Kembali lagi, saya suka membaca apa saja dan dimana saja, termasuk membaca sms. Percaya atau tidak, saya juga bisa berubah sebab apa yang saya baca. Sejak kecil saya suka membaca hanya saja orang tua tidak pernah membelikan buku bacaan. Ibu saya tidak pernah mengenyam pendidikan formal dan ayah lulusan SD, saya pahami kondisinya bahwa apa yang mereka pikirkan tentunya berbeda dengan apa yang saya harapkan. Tapi tidak masalah, toh mereka pasti ingin anaknya maju dan ”berubah” lebih baik daripada mereka. Saya masih bisa membaca buku-buku perpustakaan di SD, SMP, dan saat SMA saya sudah mulai membeli buku apa yang saya sukai. Sejak SMP saya dicekoki bacaan yang berhubungan dengan Islam. Bergerak dari apa yang saya baca, ada beberapa hal yang mulai berubah dari diri saya. Saya memutuskan untuk mulai mengenakan jilbab sejak kelas 1 SMP dan juga keinginan saya untuk menuntut ilmu dan menghapal Al-Qur’an semakin kuat. Pemikiran itu muncul dari apa yang saya baca. Jadi, benar juga kata orang, jika kita ingin tahu seperti apa orang itu maka lihatlah apa yang ia baca. Tapi tidak berhenti sampai di situ, dalam prosesnya pun penuh dengan dinamika karena saya tidak hidup sendiri di dunia ini.

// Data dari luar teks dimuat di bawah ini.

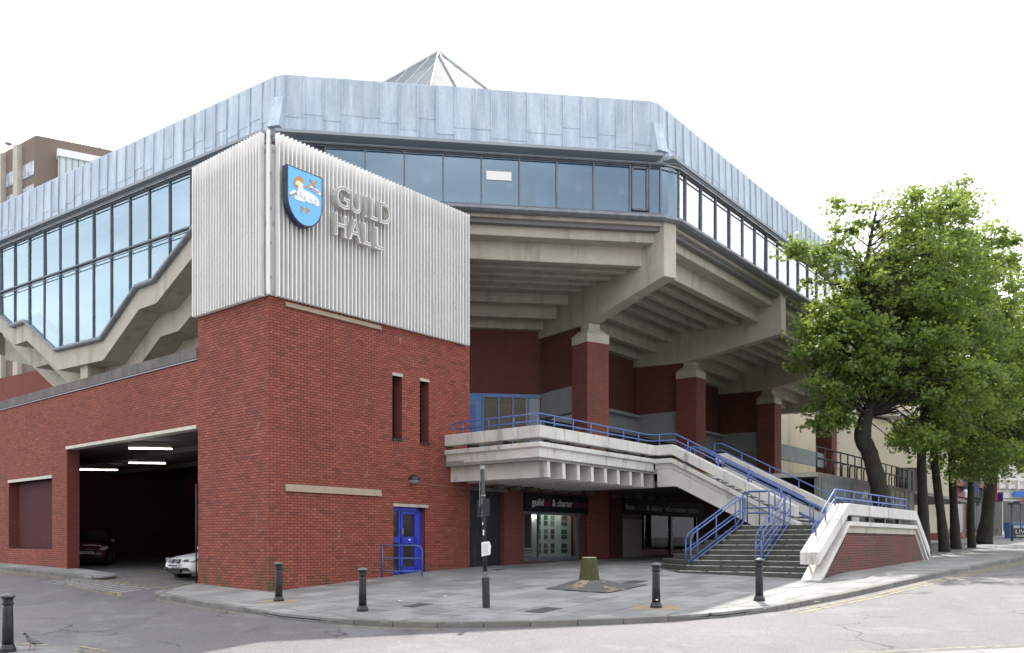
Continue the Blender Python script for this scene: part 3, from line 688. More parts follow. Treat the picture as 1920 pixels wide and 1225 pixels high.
# ------------------------------------------------------------------ street wall with the garage opening
gar = thing('garage_wall', 'long red brick street wall with the wide car park entrance', 'wall', (*FL(8, 0, 0)[:2], ground(*FL(8, 0, 0)[:2])))
GZ = 8.02; g_open = [(3.62, 12.58, .5, 6.03), (13.87, 18.0, 2.5, 5.05)]
wc = MB(); wall_panel(wc, FL, 3.62, 34, .8, GZ, g_open, t=-.02); build('wall_core', wc, M_mortar, gar, recalc=False)
FLw = frame(adv(T0, tLn, -.02), tL, tLn)
lay_bricks(gar, FLw, tL, 3.62, 27, 1.0, GZ, g_open, 300, M_brick)
far_b = MB(); wall_panel(far_b, FL, 27, 34, .8, GZ, [], t=-.012); build('wall_end', far_b, brick_tex_mat('brick_tL', tL, (.27, .06, .042), (.22, .05, .038), (.07, .033, .03)), gar, recalc=False)
mb = MB()
for k in range(34):
    s = 3.62 + k * .9; build('coping_stone', MB().fbox(FL, s + .006, s + .894, -.5, .05, GZ, GZ + .3), M_conc_dark, gar)
build('drip_strip', MB().fbox(FL, 3.62, 34, -.01, .035, GZ - .05, GZ - .012), mat('lead_drip', (.30, .31, .33), rough=.6), gar)
rv = MB(); D = -.44
for (a, b, c, d) in g_open:
    for s in (a, b): rv.add([FL(s, -.02, c), FL(s, D, c), FL(s, D, d), FL(s, -.02, d)], [(0, 1, 2, 3)])
    rv.add([FL(a, -.02, d), FL(b, -.02, d), FL(b, D, d), FL(a, D, d)], [(0, 1, 2, 3)])
rv.add([FL(13.87, -.02, 2.5), FL(18, -.02, 2.5), FL(18, D, 2.5), FL(13.87, D, 2.5)], [(0, 1, 2, 3)])
build('reveal', rv, brick_tex_mat('brick_tR', tR, (.22, .05, .036), (.18, .042, .033), (.06, .03, .027)), gar, recalc=False)
build('lintel', MB().fbox(FL, 3.7, 12.62, -.3, .03, 6.0, 6.10), mat('cream_trim', (.62, .58, .50), (.5, .47, .40), 3, .6), gar)
build('lintel', MB().fbox(FL, 13.85, 18.02, -.3, .03, 5.05, 5.16), MATS['cream_trim'], gar)
vg = thing('vent_grille', 'dark red slatted metal grille set in the brick wall', 'grille', FL(15.9, D, 2.5))
M_vent = mat('dark_red_metal', (.065, .008, .012), (.09, .011, .015), 4, .6)
sl_me = None
for k in range(27):
    s = 13.95 + k * .15; b = MB().hexa([FL(s, D + .02, 2.52), FL(s + .09, D + .09, 2.52), FL(s + .12, D + .09, 2.52), FL(s + .03, D + .0, 2.52), FL(s, D + .02, 5.0), FL(s + .09, D + .09, 5.0), FL(s + .12, D + .09, 5.0), FL(s + .03, D + .0, 5.0)])
    build('slat', b, M_vent, vg)
build('backing', MB().fbox(FL, 13.87, 18, D - .05, D - .01, 2.5, 5.05), mat('vent_back', (.03, .008, .01)), vg)
# car park interior
gi = thing('car_park_interior', 'dim car park interior seen through the wide entrance', 'car park', (*FL(8, -6, 0)[:2], ground(*FL(8, -6, 0)[:2])))
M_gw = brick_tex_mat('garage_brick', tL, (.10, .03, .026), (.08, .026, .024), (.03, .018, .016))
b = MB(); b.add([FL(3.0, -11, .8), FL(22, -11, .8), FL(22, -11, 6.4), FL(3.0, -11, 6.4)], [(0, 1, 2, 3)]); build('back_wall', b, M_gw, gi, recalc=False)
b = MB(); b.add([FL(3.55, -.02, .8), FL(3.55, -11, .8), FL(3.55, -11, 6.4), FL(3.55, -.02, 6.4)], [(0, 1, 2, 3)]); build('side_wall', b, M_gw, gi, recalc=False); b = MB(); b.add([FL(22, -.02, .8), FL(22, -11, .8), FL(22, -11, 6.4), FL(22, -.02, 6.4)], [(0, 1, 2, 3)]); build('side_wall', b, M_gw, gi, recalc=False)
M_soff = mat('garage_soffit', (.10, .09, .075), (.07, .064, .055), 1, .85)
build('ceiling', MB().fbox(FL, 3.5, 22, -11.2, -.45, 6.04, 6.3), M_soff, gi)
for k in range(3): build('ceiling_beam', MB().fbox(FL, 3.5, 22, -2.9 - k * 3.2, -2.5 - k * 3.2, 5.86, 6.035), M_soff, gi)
build('pillar', MB().fbox(FL, 8.2, 8.75, -8.4, -7.9, 1.0, 6.03), mat('grey_pillar', (.16, .18, .17), rough=.7), gi)
for s in (9.4, 6.9): build('door', MB().fbox(FL, s, s + 1.0, -10.98, -10.9, 1.8, 4.0), mat('dark_blue_door', (.015, .022, .05), rough=.5), gi)
build('notice_board', MB().fbox(FL, 5.2, 6.0, -10.98, -10.93, 3.0, 3.9), mat('notice_grey', (.10, .11, .10)), gi)
M_tube = emit_mat('tube_light', (1, .97, .86), 9)
for i, (s, t, z, ln, lab) in enumerate(((8.35, -.95, 5.88, 1.35, 'nearest and highest lit ceiling tube in the car park'), (13.7, -3.5, 5.88, 1.35, 'lit ceiling tube below and behind the nearest one'), (18.4, -3.7, 5.88, 1.5, 'lit ceiling tube beside the left brick pier'))):
    f = thing('tube_light', lab, 'lamp', FL(s, t, z), 'fluorescent tubes in the car park')
    a, c_ = FL(s, t, 0)[:2], None; dx = (hF[0], hF[1])
    Fd = frame(a, (.985, .17), (-.17, .985))
    build('batten', MB().fbox(Fd, -ln / 2, ln / 2, -.06, .06, 5.86, 6.035), mat('lamp_batten', (.16, .15, .13)), f)
    build('tube', MB().tube([Fd(-ln / 2, 0, 5.81), Fd(ln / 2, 0, 5.81)], .019, 8), M_tube, f)

# ------------------------------------------------------------------ the hall
hall = thing('concert_hall', 'large octagonal hall with lead fascia, glazed gallery and concrete brackets', 'building', (1.0, 40., 2.0))
ZS, ZG, ZT = 14.07, 15.95, 18.5
LL, LR, CH = 26., 33., .42
glz = [adv(P0, hL, LL), adv(P0, hL, CH), adv(P0, hF, CH), adv(P1, hF, -CH), adv(P1, hR, CH), adv(P1, hR, LR)]
segs = [(P0, hL, hLn, CH, LL), (P0, hF, hFn, CH, None), (P1, hR, hRn, CH, LR)]
FW = math.hypot(P1[0] - P0[0], P1[1] - P0[1])
Fl = frame(P0, hL, hLn); Ff = frame(P0, hF, hFn); Fr = frame(P1, hR, hRn)
def band(path, prof, name, m, **k):
    return build(name, MB().sweep(path, prof), m, hall, **k)
# plan path travels left to right, so "right of travel" is outward
path = lambda z: [(p[0], p[1], z) for p in glz]
band(path(0), rect(-.30, .10, 15.885, 15.94), 'gutter', M_tray)
band(path(0), rect(-.95, -.29, 15.88, 15.935), 'gutter_sole', M_lead)
build('gutter_rail', MB().tube([(p[0], p[1], 15.87) for p in [adv(adv(P0, hL, LL), hLn, .22), adv(P0, hL, .3, hLn, .22), adv(P0, hF, .3, hFn, .22), adv(P1, hF, -.3, hFn, .22), adv(P1, hF, -.02, hFn, .25), adv(P1, hR, .02, hRn, .25), adv(P1, hR, .3, hRn, .22), adv(P1, hR, LR, hRn, .22)]], .026, 6), M_frame, hall)
def rail_stub(F, s): build('rail_bracket', MB().tube([F(s, .08, 15.9), F(s, .16, 15.84), F(s, .22, 15.87)], .014, 5), M_frame, hall)
front_sill = [adv(P0, hL, 3.55), adv(P0, hL, CH), adv(P0, hF, CH), adv(P1, hF, -CH), adv(P1, hR, CH), adv(P1, hR, LR)]
band([(p[0], p[1], 0) for p in front_sill], [(-.3, ZS - .1), (.06, ZS - .1), (.18, ZS - .04), (.18, ZS + .05), (-.05, ZS + .10), (-.3, ZS + .10)], 'sill_tray', M_tray)
# fascia panels: each sheet its own piece with a rolled seam
def isect(o1, d1, o2, d2):
    den = d1[0] * d2[1] - d1[1] * d2[0]; s = ((o2[0] - o1[0]) * d2[1] - (o2[1] - o1[1]) * d2[0]) / den; return adv(o1, d1, s)
SB = .85
rr = random.Random(11)
def fascia(F, s0, s1, n, zb=15.94, slope=SB):
    w = (s1 - s0) / n
    for i in range(n):
        a, b = s0 + i * w, s0 + (i + 1) * w; zj = 17.15 + rr.uniform(-.35, .3)
        tz = lambda z: -.80 - .06 * (z - zb) / (ZT - zb)
        for (z0, z1, lift) in ((zb, zj, 0.), (zj - .02, ZT, .014)):
            p = MB(); g = .004
            q = [(a + g, z0), (b - g, z0), (b - g, z1), (a + g, z1)]
            p.prism([F(s, tz(z) - .03, z) for s, z in q], [F(s, tz(z) + lift + rr.uniform(-.003, .003), z) for s, z in q])
            r_ = .022; p.prism([F(s, tz(z) + .0, z) for s, z in ((a - r_, z0), (a + r_, z0), (a + r_, z1), (a - r_, z1))], [F(s, tz(z) + lift + .045, z) for s, z in ((a - r_, z0), (a + r_, z0), (a + r_, z1), (a - r_, z1))])
            build('lead_sheet', p, M_lead, hall)
fascia(Fl, .55, LL, 39); fascia(Ff, .55, FW - .55, 20); fascia(Fr, .55, 22, 33)
def corner_fascia(P, da, na, db, nb, sa, sb):
    # folded corner sheets with the projecting spout box
    def pt(d, n, s, z): t = -.80 - .06 * (z - 16.05) / (ZT - 16.05); q = adv(P, d, s, n, t); return (q[0], q[1], z)
    for z0, z1 in ((15.94, 17.1), (17.09, ZT)):
        k = .012 if z0 > 16.1 else 0
        a0, a1, b0, b1 = pt(da, na, sa, z0), pt(da, na, sa, z1), pt(db, nb, sb, z0), pt(db, nb, sb, z1)
        dn = Vector((na[0] + nb[0], na[1] + nb[1])).normalized(); o_ = lambda p, e: (p[0] + dn.x * e, p[1] + dn.y * e, p[2])
        build('lead_sheet', MB().prism([o_(p, -.04) for p in (a0, b0, b1, a1)], [o_(p, k) for p in (a0, b0, b1, a1)]), M_lead, hall)
    dn = Vector((na[0] + nb[0], na[1] + nb[1])).normalized(); tv = (-dn.y, dn.x); mid = adv(P, (dn.x, dn.y), -.98)
    Fc = frame(mid, tv, (dn.x, dn.y))
    bot, top = [], []
    w0, w1 = .23, .20
    sp = MB().hexa([Fc(-w0, -.3, 16.62), Fc(w0, -.3, 16.62), Fc(w0, .48, 16.62), Fc(-w0, .48, 16.62), Fc(-w1, -.5, 17.75), Fc(w1, -.5, 17.75), Fc(w1, .14, 17.75), Fc(-w1, .14, 17.75)])
    build('spout_box', sp, M_lead, hall)
    build('spout_throat', MB().fbox(Fc, -.2, .2, -.25, .35, 15.95, 16.63), mat('spout_shadow', (.25, .27, .30)), hall)
corner_fascia(P1, hF, hFn, hR, hRn, -.55, .55); corner_fascia(P0, hL, hLn, hF, hFn, .55, .55)
ins = SB + .05
topL = adv(adv(P0, hL, LL), hLn, -ins); tA = adv(P0, hL, .55, hLn, -ins); tB = adv(P0, hF, .55, hFn, -ins); tC = adv(P1, hF, -.55, hFn, -ins); tD = adv(P1, hR, .55, hRn, -ins); tE = adv(P1, hR, LR, hRn, -ins)
band([(p[0], p[1], 0) for p in (topL, tA, tB, tC, tD, tE)], rect(-.22, .05, ZT - .02, ZT + .05), 'fascia_capping', M_lead)
far1, far2 = adv(topL, hR, 34), adv(tE, hL, 34)
roof_poly = [topL, tA, tB, tC, tD, tE, far2, far1]
roof = build('roof', MB().prism([(p[0], p[1], ZT - .35) for p in roof_poly], [(p[0], p[1], ZT - .05) for p in roof_poly]), M_lead, hall)
bw = MB()
for a, b in ((adv(P0, hL, LL), far1), (far1, far2), (far2, adv(P1, hR, LR))): zq = 4 if a == far1 else 12.6; bw.add([(a[0], a[1], zq), (b[0], b[1], zq), (b[0], b[1], ZT - .36), (a[0], a[1], ZT - .36)], [(0, 1, 2, 3)])
build('rear_wall', bw, M_conc, hall, recalc=False)
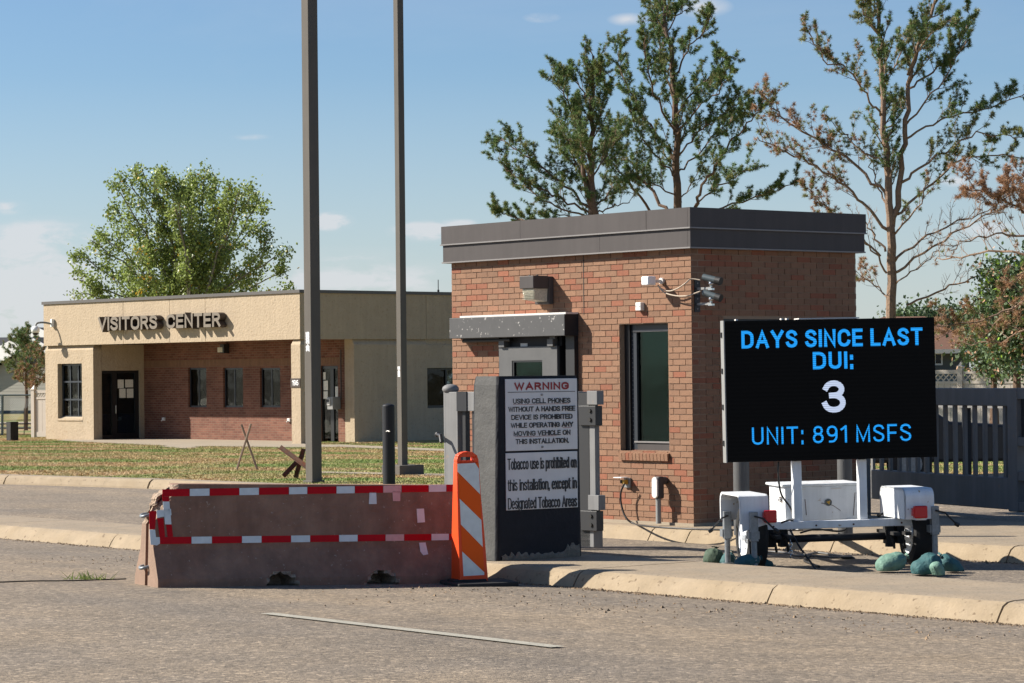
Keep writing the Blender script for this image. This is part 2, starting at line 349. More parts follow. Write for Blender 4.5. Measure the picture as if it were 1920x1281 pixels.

Saya tinggal di lingkungan yang agamis, meskipun orang tua saya biasa saja dan tidak fanatik. Mereka demokratis dan membiarkan saya menjadi diri saya sendiri. Termasuk persoalan agama. Lingkungan tempat tinggal saya sangat mempengaruhi langkah saya melanjutkan sekolah, saya tidak ingin melanjutkan ke Pesanteren seperti apa yang disarankan oleh guru ngaji saya. Saya memutuskan untuk masuk ke Madrasah Aliyah yang bagi saya lebih moderat dari Pesanteren. Bagi saya, sekolah di Aliyah mempermudah saya untuk mempertahankan jilbab yang saya pakai karena disana semuanya sama, untuk perempuannya semua berjilbab. Dan saya suka, saya menikmatinya. Dulu saya seorang jilbaber mulai dari kelas 3 SMA hingga tingkat 1 di IPB. Lagi-lagi semuanya tidak berhenti sampai di situ, saya tidak nyaman dengan atribut yang saya gunakan. Saya tidak suka ke-eksklusif-an, saya memilih egois tapi saya bisa berbagi daripada saya eksklusif dan hanya bergerombol dengan komunitas yang ”itu” saja. Sekarang saya mengenakan jilbab tapi tidak perlu predikat akhwat dan saya pun tidak alergi terhadap mereka, saya kagum pada mereka yang istiqomah. Hanya saja saya memiliki pandangan yang berbeda. Bagi saya keimanan tidak diukur dari apa yang kita kenakan, tapi keimanan itu ada dalam hati dan itu privasi. Sekarang prinsip yang saya pegang adalah saya ingin menjadi orang baik dan bermanfaat bagi orang lain, karena saya percaya bahwa hubungan hamba dengan Tuhan tidak terbatas pada perkara surga dan neraka.

Saya pikir, perubahan saya sebenarnya sangat banyak, tidak bisa diceritakan dalam lembaran-lembaran yang terbatas jumlahnya. Saya berubah secara idealistik maupun materialistik. Saya berubah karena faktor internal maupun eksternal. Saya berubah karena memang saya perlu dan harus berubah. Karena hidup tidak asik jika monoton dan hambar jika tidak berwarna. Dan saya berubah untuk saya dan orang-orang di sekitar saya. Sekali lagi, saya hanya ingin menjadi orang baik dan saya ingin berbagi. Perubahan itu harus supaya hidup lebih hidup. Perubahan itu perlu karena dunia tidak lagi bulat dan tidak ada lagi perbedaan siang dan malam. Semua orang melakukan persaingan baik siang maupun malam. So, because the world is flat and everything like same each other except our attitude and our change, let be our own self and let’s the change happen.

P.S. Untuk Ibu, terima kasih selalu untuk didikanmu.